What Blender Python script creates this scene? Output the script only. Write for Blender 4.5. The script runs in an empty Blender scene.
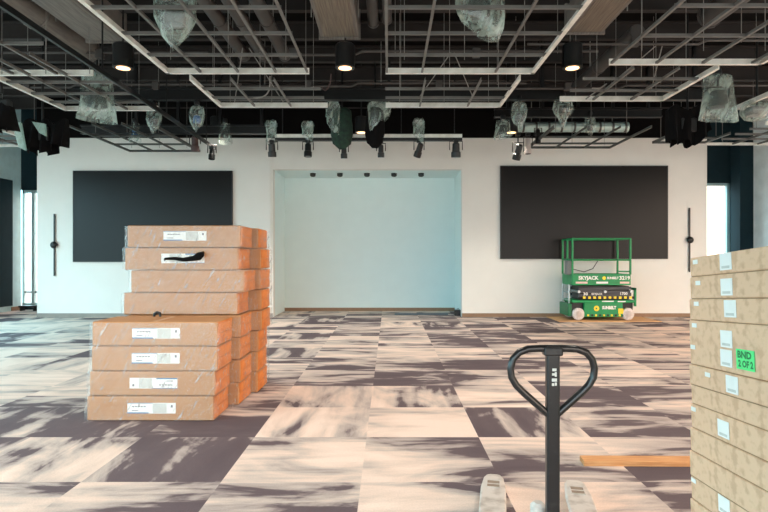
import bpy, bmesh, math, random
from mathutils import Vector, Matrix, Euler, noise as mnoise
C = bpy.context.scene.collection
PI = math.pi
R = math.radians
random.seed(4)
FPX, VX, VY, H = 560.0, 389.0, 258.0, 1.6      # focal length (px), principal vanishing point, eye height

def at(px, py, D):                              # a pixel of the 768x512 photo at depth D
    return Vector(((px - VX) / FPX * D, D, H - (py - VY) / FPX * D))

# ------------------------------------------------------------------ mesh helpers
class MB:
    def __init__(s):
        s.v = []; s.f = []; s.m = []
    def add(s, vs, fs, mi=0):
        o = len(s.v); s.v += [Vector(v) for v in vs]
        s.f += [tuple(i + o for i in f) for f in fs]; s.m += [mi] * len(fs); return s
    def box(s, c, d, mi=0, rot=None, taper=None):
        x, y, z = d[0] / 2, d[1] / 2, d[2] / 2
        vs = [Vector((sx * x, sy * y, sz * z)) for sz in (-1, 1) for sy in (-1, 1) for sx in (-1, 1)]
        if taper:
            for v in vs:
                if v.z > 0: v.x *= taper[0]; v.y *= taper[1]
        if rot is not None: vs = [rot @ v for v in vs]
        c = Vector(c)
        return s.add([v + c for v in vs], [(0, 2, 3, 1), (4, 5, 7, 6), (0, 1, 5, 4), (2, 6, 7, 3), (0, 4, 6, 2), (1, 3, 7, 5)], mi)
    def span(s, a, b, mi=0):
        return s.box([(a[i] + b[i]) / 2 for i in range(3)], [abs(b[i] - a[i]) for i in range(3)], mi)
    def tube(s, pts, r, n=10, mi=0, closed=False, cap=True):
        pts = [Vector(p) for p in pts]; k = len(pts)
        rs = r if isinstance(r, (list, tuple)) else [r] * k
        o = len(s.v); up = None; fs = []
        for i, p in enumerate(pts):
            if closed: t = pts[(i + 1) % k] - pts[i - 1]
            else: t = pts[min(i + 1, k - 1)] - pts[max(i - 1, 0)]
            t.normalize()
            if up is None:
                up = Vector((0, 0, 1)) if abs(t.z) < .9 else Vector((1, 0, 0))
            a = t.cross(up).normalized(); b = a.cross(t).normalized(); up = b
            for j in range(n):
                w = 2 * PI * j / n
                s.v.append(p + (a * math.cos(w) + b * math.sin(w)) * rs[i])
        for i in range(k if closed else k - 1):
            i2 = (i + 1) % k
            for j in range(n):
                fs.append((o + i * n + j, o + i * n + (j + 1) % n, o + i2 * n + (j + 1) % n, o + i2 * n + j))
        if cap and not closed:
            fs.append(tuple(o + j for j in reversed(range(n)))); fs.append(tuple(o + (k - 1) * n + j for j in range(n)))
        s.f += fs; s.m += [mi] * len(fs); return s
    def prism(s, poly, a, b, axis='y', mi=0):
        # extrude a 2D polygon between a and b along an axis
        def p3(u, w, t): return {'y': (u, t, w), 'x': (t, u, w), 'z': (u, w, t)}[axis]
        n = len(poly)
        vs = [p3(u, w, a) for u, w in poly] + [p3(u, w, b) for u, w in poly]
        fs = [tuple(range(n)), tuple(range(2 * n - 1, n - 1, -1))] + [(i, (i + 1) % n + 0, (i + 1) % n + n, i + n) for i in range(n)]
        return s.add(vs, fs, mi)
    def lathe(s, prof, c=(0, 0, 0), n=20, mi=0, rot=None):
        o = len(s.v); c = Vector(c); k = len(prof); fs = []
        for r, z in prof:
            for j in range(n):
                w = 2 * PI * j / n; v = Vector((r * math.cos(w), r * math.sin(w), z))
                s.v.append((rot @ v if rot is not None else v) + c)
        for i in range(k - 1):
            for j in range(n):
                fs.append((o + i * n + j, o + i * n + (j + 1) % n, o + (i + 1) * n + (j + 1) % n, o + (i + 1) * n + j))
        fs.append(tuple(o + j for j in reversed(range(n)))); fs.append(tuple(o + (k - 1) * n + j for j in range(n)))
        s.f += fs; s.m += [mi] * len(fs); return s
    def build(s, name, mats, parent=None, loc=(0, 0, 0), rot=(0, 0, 0), bevel=0, seg=2, smooth=False, fix=True):
        me = bpy.data.meshes.new(name); me.from_pydata([tuple(v) for v in s.v], [], s.f)
        mats = mats if isinstance(mats, (list, tuple)) else [mats]
        for m in mats: me.materials.append(m)
        for p, mi in zip(me.polygons, s.m): p.material_index = mi
        if fix:
            bm = bmesh.new(); bm.from_mesh(me); bmesh.ops.recalc_face_normals(bm, faces=bm.faces); bm.to_mesh(me); bm.free()
        if smooth:
            for p in me.polygons: p.use_smooth = True
            if smooth != 'all': me.set_sharp_from_angle(angle=R(40))
        o = bpy.data.objects.new(name, me); C.objects.link(o)
        o.location = loc; o.rotation_euler = rot
        if parent: o.parent = parent
        if bevel:
            b = o.modifiers.new('bevel', 'BEVEL'); b.width = bevel; b.segments = seg; b.limit_method = 'ANGLE'
        return o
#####
**What you will do**.
Restate only the lines running from the start of the material above through the line containing "FPX, VX, VY, H", ends included. No pictures.

**Exercise output**.
What Blender Python script creates this scene? Output the script only. Write for Blender 4.5. The script runs in an empty Blender scene.
import bpy, bmesh, math, random
from mathutils import Vector, Matrix, Euler, noise as mnoise
C = bpy.context.scene.collection
PI = math.pi
R = math.radians
random.seed(4)
FPX, VX, VY, H = 560.0, 389.0, 258.0, 1.6      # focal length (px), principal vanishing point, eye height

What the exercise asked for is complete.